I think it's highly relied on user scenarios. It is only beneficial to user who doesn't care exception and frequently change rounding mode in their code. In this case, compiler may save setting rounding mode instructions for them. But in general, it's hard to tell if it's beneficial, even only considering scalar instructions. Because we always prefer to AVX2 instructions for their short encoding. The static rounding control only supported in AVX512 instructions and may result in larger code size finally.

[jcranmer-intel]

Having static rounding mode intrinsics available is useful to support those architectures which have them (which I think is AVX-512, RISC-V, and pretty much every GPU architecture). For architectures which don't, it would be useful to have a pass which can lower to setting the control word and then try to minimize control word changes.

Given that C23 adds FENV_ROUND, and hardware trends seem to be moving towards supporting static rounding mode, I expect to see it become more common over the next decade or two, and it makes sense to support it. I'd certainly design a frontend to support static rounding modes in 2023 over something fesetround-like.

[andykaylor]

I was reading the C23 FENV_ROUND description, and it seems to be saying that the compiler should generate instructions to change the rounding mode as needed when the pragma applies, including switching back to the ambient setting for calls where it does not apply. Am I reading that correctly?

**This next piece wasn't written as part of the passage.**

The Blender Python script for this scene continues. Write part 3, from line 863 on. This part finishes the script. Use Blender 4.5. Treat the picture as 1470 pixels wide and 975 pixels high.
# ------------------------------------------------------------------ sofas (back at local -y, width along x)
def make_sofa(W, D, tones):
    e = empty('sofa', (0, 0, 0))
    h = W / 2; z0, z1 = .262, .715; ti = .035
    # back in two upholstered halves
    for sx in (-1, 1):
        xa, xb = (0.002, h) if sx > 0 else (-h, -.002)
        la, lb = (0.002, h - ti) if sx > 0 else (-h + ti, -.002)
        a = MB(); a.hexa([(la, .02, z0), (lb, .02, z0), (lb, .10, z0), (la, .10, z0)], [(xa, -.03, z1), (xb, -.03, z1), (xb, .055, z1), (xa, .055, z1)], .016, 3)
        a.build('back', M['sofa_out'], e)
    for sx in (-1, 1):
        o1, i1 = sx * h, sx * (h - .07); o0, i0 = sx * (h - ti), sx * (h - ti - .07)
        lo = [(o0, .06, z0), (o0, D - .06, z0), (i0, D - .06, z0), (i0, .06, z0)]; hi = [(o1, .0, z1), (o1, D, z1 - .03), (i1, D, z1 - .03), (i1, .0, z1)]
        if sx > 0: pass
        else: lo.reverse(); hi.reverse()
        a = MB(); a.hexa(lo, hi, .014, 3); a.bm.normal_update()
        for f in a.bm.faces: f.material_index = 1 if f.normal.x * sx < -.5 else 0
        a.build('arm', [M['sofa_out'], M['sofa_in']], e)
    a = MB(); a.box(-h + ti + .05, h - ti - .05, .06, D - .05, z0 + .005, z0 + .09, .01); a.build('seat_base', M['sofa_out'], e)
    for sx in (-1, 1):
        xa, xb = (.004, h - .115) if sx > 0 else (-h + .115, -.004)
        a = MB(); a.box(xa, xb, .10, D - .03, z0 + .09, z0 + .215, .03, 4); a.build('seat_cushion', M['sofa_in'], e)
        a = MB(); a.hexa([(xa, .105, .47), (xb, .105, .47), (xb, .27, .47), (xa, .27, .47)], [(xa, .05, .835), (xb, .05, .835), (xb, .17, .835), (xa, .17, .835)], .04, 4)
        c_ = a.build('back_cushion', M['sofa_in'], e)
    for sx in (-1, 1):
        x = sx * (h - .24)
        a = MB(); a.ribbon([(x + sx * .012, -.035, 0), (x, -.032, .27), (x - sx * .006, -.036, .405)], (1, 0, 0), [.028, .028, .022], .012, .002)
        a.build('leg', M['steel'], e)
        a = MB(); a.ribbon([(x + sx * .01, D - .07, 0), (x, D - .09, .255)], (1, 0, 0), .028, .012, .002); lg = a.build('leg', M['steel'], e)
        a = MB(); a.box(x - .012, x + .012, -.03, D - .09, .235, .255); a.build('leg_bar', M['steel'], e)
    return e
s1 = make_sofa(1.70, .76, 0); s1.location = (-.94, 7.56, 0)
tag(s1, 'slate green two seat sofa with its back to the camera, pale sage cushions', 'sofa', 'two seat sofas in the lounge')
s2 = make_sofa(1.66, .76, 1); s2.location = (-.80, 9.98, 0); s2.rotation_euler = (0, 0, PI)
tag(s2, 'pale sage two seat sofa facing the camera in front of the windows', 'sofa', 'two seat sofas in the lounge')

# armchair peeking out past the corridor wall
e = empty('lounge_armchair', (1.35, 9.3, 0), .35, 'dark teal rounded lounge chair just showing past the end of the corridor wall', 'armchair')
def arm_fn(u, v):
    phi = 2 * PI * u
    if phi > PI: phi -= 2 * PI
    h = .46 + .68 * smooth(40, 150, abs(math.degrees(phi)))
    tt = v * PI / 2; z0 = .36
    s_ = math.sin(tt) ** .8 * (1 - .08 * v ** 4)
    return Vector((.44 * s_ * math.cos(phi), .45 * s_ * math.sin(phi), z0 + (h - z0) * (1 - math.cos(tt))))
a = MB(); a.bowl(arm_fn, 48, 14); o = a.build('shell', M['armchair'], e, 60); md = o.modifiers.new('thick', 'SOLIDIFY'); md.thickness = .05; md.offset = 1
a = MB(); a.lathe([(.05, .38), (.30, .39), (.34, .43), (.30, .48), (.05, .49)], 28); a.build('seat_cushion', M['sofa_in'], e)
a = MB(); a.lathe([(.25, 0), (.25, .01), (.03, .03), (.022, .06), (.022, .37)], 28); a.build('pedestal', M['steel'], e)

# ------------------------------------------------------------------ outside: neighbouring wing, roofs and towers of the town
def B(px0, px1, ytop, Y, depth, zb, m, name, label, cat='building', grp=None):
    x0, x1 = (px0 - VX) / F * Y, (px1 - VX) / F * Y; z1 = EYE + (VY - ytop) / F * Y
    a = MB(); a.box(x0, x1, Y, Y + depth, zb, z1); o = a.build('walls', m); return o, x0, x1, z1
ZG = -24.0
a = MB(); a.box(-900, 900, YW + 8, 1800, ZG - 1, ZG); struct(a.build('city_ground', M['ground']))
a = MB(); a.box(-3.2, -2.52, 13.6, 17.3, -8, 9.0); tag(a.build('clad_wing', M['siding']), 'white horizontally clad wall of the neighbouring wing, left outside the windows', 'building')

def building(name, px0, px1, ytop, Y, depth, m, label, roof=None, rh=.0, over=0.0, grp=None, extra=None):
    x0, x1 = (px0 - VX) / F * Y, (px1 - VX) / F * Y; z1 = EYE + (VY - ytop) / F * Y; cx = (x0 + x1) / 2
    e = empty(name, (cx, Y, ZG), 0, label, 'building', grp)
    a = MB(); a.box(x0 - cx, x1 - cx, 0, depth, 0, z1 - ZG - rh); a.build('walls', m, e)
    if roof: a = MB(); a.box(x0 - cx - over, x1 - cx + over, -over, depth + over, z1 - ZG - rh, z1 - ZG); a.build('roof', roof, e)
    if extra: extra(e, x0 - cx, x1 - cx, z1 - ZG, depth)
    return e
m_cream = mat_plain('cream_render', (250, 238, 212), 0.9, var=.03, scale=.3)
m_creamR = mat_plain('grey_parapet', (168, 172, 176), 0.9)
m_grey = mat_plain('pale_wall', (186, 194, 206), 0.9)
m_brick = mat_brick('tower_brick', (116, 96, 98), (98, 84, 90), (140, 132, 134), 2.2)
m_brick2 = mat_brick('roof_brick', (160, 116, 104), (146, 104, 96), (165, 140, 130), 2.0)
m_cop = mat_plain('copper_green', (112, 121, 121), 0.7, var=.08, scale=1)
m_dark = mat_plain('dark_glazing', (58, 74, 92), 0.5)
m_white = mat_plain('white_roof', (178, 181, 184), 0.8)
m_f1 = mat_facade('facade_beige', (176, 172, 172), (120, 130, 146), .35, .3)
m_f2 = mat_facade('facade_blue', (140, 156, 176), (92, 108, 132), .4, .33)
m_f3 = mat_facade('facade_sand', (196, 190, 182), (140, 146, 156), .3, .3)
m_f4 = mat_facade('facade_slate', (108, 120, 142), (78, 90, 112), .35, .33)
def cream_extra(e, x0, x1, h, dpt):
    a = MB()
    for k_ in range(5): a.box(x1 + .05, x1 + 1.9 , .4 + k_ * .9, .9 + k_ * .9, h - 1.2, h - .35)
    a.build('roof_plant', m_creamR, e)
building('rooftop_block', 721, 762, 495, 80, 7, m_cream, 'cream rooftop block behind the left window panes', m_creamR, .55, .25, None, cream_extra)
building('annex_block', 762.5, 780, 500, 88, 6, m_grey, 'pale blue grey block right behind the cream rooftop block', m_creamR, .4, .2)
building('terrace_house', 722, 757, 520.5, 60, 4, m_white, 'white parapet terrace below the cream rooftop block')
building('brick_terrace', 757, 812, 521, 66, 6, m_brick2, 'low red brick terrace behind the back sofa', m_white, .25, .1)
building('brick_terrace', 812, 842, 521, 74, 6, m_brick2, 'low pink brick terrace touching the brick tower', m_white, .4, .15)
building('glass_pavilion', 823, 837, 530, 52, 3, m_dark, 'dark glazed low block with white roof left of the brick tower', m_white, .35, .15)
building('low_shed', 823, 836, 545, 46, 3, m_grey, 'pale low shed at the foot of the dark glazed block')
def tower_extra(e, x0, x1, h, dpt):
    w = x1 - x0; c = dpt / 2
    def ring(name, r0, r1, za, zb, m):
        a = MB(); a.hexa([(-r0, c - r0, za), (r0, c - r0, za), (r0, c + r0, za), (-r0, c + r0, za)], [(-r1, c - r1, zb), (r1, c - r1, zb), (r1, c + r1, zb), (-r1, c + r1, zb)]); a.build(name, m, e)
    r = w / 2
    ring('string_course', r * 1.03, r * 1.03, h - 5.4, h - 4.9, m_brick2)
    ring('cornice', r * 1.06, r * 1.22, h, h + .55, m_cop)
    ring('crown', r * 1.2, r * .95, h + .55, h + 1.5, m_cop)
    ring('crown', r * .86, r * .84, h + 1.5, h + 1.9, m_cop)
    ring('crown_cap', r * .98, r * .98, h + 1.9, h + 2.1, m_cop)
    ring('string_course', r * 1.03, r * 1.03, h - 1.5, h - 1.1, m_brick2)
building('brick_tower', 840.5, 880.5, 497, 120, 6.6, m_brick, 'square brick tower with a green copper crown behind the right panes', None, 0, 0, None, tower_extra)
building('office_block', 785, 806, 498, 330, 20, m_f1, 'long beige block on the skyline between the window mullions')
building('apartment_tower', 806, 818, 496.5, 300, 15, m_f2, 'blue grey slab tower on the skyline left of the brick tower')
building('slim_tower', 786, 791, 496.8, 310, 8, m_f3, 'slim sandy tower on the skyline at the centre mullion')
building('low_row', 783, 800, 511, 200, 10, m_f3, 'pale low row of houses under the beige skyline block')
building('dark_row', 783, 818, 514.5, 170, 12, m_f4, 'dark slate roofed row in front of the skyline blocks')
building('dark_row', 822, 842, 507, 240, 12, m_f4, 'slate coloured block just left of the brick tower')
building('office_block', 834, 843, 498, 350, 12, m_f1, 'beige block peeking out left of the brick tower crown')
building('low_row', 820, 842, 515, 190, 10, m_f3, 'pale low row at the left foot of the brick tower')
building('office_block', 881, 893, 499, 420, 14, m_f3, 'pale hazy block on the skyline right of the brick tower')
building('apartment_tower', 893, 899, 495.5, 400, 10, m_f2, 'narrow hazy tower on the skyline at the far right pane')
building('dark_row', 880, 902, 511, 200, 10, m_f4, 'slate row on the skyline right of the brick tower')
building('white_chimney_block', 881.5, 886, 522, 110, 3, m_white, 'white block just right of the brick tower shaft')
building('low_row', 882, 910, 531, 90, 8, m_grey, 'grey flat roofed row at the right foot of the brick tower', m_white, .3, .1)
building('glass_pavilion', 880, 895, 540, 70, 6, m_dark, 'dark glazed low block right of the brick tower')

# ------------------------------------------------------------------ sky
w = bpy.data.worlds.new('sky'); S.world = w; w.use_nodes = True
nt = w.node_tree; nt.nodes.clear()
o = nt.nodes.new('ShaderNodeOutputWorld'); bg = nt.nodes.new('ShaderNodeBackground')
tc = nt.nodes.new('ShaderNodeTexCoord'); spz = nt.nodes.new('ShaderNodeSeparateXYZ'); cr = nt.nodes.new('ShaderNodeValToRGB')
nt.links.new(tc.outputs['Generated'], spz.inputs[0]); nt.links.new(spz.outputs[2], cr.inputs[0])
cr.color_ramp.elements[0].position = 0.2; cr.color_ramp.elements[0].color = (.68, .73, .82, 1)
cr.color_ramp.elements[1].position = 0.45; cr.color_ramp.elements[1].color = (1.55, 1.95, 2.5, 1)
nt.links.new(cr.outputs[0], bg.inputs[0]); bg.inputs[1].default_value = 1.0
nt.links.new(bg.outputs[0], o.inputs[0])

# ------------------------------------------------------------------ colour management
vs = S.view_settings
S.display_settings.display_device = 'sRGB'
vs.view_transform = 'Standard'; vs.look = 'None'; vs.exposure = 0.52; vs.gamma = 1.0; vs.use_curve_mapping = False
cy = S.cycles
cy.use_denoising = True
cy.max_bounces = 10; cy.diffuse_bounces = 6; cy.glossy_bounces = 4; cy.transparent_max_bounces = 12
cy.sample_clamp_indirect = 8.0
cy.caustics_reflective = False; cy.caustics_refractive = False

That would make having a robust pass to minimize rounding mode changes very important.

[phoebewang]

I'm saying from X86 backend, for architectures have AVX-512, we still prefer AVX2 to AVX512 for instruction encoding length, see https://godbolt.org/z/cM11vxo5r Imagining we have 100 FP intrinsics with the same rounding mode, no doubt it's better to generate one control instruction rather than 100 static rounding instructions. That says, code size must be considered for architectures have static rounding mode. But it is not easy to a middle end pass especially the EVEX to VEX transformation in unknown before RA.

[jcranmer-intel]

I was reading the C23 FENV_ROUND description, and it seems to be saying that the compiler should generate instructions to change the rounding mode as needed when the pragma applies, including switching back to the ambient setting for calls where it does not apply. Am I reading that correctly?

Yes, FENV_ROUND is supposed to restore the rounding mode for all calls except a select list of rounding mode-aware functions (mostly <math.h>, but also includes things like printf).